Lunenburg, NS, Town, pop 2568 (2001c), 2599 (1996c), 2781 (1991c), area 4.01 km2, inc 1888, shire town of Lunenburg County, is located on Lunenburg Bay, 90 km southwest of Halifax.

History Once the centre of Nova Scotia's fishing industry, it was known first as Merliguesche, and was home to some 50 ACADIANS as late as 1749. In 1753 the British government settled 1453 "Foreign Protestants" here; recruited from southwestern Germany and the Montbéliard district of France and Switzerland, these mostly GERMAN-speaking people were intended to help counter the French and Catholic presence in Nova Scotia. (The settlement was named for the royal house of Brunswick-Lüneburg, whence came King George I of England.) Each settler was granted a free town-and-garden lot and farm acreage in the county.
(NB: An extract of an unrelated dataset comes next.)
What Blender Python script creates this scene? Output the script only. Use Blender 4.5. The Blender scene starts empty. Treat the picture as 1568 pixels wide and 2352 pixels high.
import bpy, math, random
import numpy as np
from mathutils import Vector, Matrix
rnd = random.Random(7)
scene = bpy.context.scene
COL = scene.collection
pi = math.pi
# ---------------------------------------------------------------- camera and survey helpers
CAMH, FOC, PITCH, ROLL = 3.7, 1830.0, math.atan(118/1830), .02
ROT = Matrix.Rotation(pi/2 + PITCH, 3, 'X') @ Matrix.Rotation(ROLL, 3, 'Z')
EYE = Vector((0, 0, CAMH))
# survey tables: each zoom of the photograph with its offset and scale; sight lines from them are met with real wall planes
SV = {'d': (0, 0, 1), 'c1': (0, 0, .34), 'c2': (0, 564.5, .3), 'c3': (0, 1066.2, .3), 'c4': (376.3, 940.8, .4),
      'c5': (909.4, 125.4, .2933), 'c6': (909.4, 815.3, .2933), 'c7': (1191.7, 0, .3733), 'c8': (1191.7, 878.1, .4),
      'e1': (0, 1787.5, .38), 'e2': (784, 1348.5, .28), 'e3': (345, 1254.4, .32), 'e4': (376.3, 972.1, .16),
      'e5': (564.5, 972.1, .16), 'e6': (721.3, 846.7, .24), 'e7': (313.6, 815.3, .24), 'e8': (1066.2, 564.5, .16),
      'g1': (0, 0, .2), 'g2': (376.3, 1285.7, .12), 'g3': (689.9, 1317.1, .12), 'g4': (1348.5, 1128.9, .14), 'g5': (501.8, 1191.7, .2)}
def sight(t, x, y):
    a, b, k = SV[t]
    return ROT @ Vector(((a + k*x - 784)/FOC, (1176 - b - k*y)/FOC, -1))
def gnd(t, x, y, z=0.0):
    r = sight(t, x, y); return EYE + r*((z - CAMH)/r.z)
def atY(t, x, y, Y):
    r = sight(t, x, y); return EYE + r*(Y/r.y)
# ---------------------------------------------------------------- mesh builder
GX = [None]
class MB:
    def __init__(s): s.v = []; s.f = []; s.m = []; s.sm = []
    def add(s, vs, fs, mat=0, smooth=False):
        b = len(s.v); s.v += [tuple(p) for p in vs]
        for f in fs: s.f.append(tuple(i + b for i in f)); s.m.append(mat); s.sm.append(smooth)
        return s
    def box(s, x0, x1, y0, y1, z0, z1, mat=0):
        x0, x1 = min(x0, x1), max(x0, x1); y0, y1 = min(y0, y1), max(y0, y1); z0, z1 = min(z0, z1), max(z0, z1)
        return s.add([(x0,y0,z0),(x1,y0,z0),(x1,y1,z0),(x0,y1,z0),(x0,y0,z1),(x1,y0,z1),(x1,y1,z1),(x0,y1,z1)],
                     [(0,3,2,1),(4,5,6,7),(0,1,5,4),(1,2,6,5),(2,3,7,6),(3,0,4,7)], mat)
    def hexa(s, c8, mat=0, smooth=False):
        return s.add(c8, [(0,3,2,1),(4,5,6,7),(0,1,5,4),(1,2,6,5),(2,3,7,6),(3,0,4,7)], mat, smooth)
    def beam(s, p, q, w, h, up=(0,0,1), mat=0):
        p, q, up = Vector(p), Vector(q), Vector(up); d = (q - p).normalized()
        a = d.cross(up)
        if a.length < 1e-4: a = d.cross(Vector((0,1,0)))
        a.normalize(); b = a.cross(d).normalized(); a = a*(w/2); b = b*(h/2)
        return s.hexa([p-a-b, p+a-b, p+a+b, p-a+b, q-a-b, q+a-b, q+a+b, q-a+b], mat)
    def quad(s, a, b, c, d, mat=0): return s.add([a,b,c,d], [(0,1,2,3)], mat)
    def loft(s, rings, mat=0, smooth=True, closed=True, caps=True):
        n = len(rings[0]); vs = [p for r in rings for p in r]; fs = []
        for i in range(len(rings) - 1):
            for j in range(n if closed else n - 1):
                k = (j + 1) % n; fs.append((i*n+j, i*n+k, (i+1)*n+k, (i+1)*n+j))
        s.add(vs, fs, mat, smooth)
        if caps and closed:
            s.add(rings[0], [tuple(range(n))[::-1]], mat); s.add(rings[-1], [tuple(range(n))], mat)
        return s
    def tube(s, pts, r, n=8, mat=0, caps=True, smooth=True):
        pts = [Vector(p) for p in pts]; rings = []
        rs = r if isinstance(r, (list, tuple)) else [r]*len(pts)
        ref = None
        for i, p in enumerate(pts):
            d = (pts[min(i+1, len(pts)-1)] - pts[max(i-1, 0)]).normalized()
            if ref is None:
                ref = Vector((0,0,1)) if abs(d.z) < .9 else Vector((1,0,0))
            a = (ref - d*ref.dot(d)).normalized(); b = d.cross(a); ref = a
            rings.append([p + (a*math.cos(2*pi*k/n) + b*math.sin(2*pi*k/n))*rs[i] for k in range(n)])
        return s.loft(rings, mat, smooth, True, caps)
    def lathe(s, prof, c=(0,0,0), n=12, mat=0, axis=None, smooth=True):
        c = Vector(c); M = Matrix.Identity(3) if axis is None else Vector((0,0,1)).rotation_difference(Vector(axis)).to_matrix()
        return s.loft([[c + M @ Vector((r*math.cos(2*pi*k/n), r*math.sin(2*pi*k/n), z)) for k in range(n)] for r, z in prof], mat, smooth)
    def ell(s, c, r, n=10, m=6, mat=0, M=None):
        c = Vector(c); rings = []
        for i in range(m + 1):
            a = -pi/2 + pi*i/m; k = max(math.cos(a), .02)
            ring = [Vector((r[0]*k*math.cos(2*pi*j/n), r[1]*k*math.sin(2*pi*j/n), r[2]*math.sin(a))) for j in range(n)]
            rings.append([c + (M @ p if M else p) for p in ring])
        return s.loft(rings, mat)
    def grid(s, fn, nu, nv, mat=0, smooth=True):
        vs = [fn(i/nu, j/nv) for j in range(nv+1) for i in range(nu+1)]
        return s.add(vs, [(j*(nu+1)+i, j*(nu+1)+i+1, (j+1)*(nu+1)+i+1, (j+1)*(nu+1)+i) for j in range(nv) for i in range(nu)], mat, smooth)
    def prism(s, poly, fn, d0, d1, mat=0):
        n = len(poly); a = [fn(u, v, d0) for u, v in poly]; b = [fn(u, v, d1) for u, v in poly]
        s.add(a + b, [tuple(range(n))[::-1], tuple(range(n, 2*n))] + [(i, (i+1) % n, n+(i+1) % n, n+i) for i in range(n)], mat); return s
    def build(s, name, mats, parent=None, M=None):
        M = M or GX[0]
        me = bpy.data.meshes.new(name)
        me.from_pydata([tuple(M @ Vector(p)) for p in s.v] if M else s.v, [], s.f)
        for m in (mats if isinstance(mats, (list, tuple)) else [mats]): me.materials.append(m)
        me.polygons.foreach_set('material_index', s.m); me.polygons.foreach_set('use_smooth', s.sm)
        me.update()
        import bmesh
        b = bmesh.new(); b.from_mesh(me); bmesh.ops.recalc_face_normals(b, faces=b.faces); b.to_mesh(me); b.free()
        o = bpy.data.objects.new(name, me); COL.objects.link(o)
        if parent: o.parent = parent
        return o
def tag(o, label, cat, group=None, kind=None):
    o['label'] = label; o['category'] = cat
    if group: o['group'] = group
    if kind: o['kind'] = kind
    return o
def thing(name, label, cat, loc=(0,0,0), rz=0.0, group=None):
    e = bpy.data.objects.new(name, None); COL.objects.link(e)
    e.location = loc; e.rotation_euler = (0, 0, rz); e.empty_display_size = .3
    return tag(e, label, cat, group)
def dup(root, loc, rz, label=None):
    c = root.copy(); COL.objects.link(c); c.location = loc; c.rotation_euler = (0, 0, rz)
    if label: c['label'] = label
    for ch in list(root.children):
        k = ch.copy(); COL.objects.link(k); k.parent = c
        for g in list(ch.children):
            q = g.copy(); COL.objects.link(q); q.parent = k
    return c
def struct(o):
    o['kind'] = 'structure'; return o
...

The town's gridlike plan mirrored that of Halifax.

Despite initial hardships, by the late 18th century Lunenburg supplied Halifax with many agricultural products. Lunenburgers had also entered the offshore fishery, today the foundation of the local economy. They first fished off the Labrador coast, but with the introduction of new trawling techniques in the late 1860s, the town's schooner fleet turned to the GRAND BANKS of Newfoundland and the Western Bank, southwest of SABLE ISLAND. The "Lunenburg cure" of dried cod found steady markets in the West Indies, particularly Puerto Rico.

"A boom of splendid proportions" (Lunenburg Progress, 1888) did not persist, however. The fish export trade became centralized in Halifax, where fast steamships left directly for the West Indies and US markets. Moreover, a preference appeared for fresh instead of dried fish. Local entrepreneurs, especially the Smith and Zwicker families, made adjustments to recapture lost trade. Beginning in the late 1920s, cold-storage equipment, processing plants and diesel-powered trawlers replaced cod-drying flakes and traditional schooners.

Present Day Today, Lunenburg is the base for Canada's largest secondary fish-processing plant, owned and operated by High Liner Foods Inc, the successor to several Lunenburg-owned firms.

The fishery is celebrated annually in the Fisherman's Picnic and Reunion and the FISHERIES MUSEUM OF THE ATLANTIC is found here. The famous racing schooner BLUENOSE was launched from a local shipyard in 1921.

Several churches, including Canada's oldest Presbyterian (St Andrew's, founded in 1769) and Lutheran (Zion, founded in 1770), and second-oldest Anglican (St John's, founded in 1754), as well as a rich architectural tradition, testify to Lunenburg's historical significance. "Old Town" Lunenburg was designated a national historic district in 1992 and a UNITED NATIONS WORLD HERITAGE SITE in 1995. The film industry has been attracted by the town's picturesque location and architectural heritage. The town hosts a craft festival in July and a folk festival in August.